■ **YOUR GOAL**
Find the lines containing "this" and say how many there are, with no other words.

-- SOURCE MATERIAL start --

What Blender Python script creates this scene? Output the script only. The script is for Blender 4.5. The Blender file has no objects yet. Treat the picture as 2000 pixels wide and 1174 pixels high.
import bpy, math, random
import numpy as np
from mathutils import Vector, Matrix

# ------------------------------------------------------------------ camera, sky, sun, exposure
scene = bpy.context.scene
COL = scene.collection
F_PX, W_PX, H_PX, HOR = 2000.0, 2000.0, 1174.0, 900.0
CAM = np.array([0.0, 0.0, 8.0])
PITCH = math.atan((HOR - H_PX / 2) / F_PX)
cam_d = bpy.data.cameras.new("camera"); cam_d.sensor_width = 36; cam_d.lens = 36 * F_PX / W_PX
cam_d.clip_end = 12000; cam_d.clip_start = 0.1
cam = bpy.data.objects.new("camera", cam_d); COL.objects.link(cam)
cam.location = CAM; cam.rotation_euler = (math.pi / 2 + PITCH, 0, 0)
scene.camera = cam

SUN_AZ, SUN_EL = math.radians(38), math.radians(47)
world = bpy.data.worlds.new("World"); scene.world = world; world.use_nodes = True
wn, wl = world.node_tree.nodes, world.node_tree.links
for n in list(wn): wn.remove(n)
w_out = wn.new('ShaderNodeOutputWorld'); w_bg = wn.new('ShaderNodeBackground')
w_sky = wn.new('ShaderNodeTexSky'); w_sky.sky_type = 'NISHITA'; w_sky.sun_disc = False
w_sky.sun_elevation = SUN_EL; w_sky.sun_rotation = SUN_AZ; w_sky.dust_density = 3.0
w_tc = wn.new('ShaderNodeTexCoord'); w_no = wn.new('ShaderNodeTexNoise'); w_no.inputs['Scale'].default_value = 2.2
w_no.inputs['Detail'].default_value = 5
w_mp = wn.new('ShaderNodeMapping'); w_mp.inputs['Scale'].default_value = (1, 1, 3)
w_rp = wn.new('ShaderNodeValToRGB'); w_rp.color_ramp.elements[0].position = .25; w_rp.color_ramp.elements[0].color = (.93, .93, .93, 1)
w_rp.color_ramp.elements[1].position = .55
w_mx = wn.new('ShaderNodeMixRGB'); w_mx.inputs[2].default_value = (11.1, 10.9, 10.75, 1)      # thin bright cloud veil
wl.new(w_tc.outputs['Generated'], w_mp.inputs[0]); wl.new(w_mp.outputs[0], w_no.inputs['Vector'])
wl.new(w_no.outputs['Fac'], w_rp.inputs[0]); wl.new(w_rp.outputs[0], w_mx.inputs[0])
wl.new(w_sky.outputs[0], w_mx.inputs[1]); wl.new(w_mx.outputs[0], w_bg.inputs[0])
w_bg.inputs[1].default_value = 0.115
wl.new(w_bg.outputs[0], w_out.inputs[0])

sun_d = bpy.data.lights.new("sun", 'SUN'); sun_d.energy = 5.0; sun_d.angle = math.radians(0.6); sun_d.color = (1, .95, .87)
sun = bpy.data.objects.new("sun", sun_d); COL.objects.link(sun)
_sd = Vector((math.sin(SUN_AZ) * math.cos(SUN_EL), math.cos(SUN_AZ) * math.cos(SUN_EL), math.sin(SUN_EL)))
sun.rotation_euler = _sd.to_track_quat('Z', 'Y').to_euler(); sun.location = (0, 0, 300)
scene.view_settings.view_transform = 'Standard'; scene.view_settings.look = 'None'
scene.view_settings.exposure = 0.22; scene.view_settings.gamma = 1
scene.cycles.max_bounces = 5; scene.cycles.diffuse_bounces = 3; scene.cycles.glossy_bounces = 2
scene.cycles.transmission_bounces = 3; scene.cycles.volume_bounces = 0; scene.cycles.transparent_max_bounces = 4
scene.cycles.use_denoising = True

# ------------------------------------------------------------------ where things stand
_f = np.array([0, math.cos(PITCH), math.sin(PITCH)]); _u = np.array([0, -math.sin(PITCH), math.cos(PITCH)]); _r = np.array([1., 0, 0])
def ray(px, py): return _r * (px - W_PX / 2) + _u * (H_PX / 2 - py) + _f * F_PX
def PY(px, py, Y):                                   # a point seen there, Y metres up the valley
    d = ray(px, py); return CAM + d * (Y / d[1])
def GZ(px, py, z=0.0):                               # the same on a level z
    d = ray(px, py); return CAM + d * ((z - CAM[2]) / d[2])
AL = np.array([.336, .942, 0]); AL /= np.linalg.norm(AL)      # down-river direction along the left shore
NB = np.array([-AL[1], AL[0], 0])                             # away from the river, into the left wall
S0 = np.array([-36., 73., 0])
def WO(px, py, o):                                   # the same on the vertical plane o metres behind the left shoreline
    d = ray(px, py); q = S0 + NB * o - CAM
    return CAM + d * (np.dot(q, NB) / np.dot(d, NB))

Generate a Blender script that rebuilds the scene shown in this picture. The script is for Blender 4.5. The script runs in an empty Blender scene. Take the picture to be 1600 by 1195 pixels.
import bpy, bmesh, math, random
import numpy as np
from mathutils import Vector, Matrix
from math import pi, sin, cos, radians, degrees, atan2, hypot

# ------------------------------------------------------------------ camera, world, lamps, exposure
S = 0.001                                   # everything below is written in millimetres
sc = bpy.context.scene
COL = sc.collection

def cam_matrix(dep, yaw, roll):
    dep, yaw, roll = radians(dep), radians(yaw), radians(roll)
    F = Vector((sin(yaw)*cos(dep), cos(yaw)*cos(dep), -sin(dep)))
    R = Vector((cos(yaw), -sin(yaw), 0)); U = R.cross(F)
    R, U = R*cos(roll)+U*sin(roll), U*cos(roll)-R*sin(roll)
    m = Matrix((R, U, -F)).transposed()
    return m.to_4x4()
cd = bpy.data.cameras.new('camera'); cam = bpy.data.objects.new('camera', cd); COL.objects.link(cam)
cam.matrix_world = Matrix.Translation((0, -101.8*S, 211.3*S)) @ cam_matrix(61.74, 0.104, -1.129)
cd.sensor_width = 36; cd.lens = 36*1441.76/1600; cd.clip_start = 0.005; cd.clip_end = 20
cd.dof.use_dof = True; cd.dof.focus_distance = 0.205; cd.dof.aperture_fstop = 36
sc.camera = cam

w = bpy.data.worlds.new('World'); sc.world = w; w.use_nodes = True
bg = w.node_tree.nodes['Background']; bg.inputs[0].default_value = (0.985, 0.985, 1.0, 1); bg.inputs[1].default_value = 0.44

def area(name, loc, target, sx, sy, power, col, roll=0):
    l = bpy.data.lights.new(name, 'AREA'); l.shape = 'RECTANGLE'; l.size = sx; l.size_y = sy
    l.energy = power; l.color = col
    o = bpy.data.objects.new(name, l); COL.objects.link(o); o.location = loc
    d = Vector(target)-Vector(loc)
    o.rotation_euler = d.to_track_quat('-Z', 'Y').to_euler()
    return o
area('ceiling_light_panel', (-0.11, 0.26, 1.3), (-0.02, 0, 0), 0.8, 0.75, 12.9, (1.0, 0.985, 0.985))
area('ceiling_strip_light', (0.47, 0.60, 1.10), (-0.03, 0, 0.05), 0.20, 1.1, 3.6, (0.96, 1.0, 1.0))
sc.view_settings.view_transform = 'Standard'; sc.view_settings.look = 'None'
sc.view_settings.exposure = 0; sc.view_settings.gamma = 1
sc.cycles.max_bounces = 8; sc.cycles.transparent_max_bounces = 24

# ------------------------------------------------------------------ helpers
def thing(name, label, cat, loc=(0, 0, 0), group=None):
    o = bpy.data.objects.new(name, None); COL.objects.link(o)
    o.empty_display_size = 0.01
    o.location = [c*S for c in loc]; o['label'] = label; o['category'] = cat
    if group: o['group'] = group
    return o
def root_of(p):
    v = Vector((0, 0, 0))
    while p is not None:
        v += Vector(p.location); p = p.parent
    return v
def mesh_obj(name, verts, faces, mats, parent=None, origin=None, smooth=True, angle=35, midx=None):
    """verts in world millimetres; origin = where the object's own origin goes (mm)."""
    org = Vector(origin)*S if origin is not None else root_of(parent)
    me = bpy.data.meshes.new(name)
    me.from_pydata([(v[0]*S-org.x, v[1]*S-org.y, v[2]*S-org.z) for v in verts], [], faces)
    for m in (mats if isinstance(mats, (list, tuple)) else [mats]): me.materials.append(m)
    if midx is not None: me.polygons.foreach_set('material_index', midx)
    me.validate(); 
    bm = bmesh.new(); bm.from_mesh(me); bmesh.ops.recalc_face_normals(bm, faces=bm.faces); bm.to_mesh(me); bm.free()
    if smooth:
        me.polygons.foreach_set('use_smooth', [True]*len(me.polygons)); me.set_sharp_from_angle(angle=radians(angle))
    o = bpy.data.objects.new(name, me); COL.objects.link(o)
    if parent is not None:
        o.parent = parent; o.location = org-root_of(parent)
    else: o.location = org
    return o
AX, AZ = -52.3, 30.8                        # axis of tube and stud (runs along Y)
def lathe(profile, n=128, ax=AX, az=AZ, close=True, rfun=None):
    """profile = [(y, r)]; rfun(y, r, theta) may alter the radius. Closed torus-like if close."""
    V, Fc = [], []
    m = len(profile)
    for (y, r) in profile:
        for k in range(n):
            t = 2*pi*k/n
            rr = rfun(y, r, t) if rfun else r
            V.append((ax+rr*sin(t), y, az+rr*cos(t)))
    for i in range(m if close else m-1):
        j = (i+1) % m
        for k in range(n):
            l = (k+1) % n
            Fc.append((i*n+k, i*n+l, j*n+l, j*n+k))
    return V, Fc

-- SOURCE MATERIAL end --

■ **RESULT**
2